Kitap çok umut vaat eden bir şekilde başlıyor. Dünyanın kurgusu ve karakterlerin etkileşimleri güzel yazılmış. İnsanların ruhları bağırsaklarında yer alıyor, ölmelerinin ardından bağırsağa yerleşerek cesedi kontrol edebilen başıboş ruhlar var. Yazar tamamen yeni bir tanrı sistemi ve sadece belirli şekillerde girilebilen mitolojik bir bölge oluşturmuş; cesetlerle savaşın var olmasına adapte olmuş, mezarcıların ve ve koruyucu bekçilerin önemli meslekler olduğu bir dünya var. Ama kitabın ortalarında romantizmin ön plana geçmesinin ardından kurgunun kalitesinde büyük bir düşüş yaşanıyor.

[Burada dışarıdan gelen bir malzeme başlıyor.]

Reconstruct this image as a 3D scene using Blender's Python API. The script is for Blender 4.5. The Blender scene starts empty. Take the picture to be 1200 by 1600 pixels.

Olay örgüsünde çözüme kavuşması gereken iki "çatışma" var, ana karakterler Hart ve Mercy'nin aşk hayatındaki sorun ve ölü bedenleri ele geçiren ruhların saldırılarının artmasının ardındaki gizem. İkisi de oldukça zayıf bir şekilde çözülüyor. (Spoiler - Bölgedeki en büyük tehdit ve en öncelikli gündem olan saldırıları, bir mezarcının kar etmek için oluşturduğu ortaya çıkıyor ve Mercy bunun toplam 4-5 sayfa içinde çözüme kavuşmasını sağlıyor.)
Kısacası, oluşturulmuş dünya çok güzel bir potansiyele sahipken kitap ne yazık ki vasat altı bir şekilde bitiyor. Akıcı olduğu ve karakter etkileşimleri doğal ve eğlenceli olduğu için vakit geçirmelik okunabilir.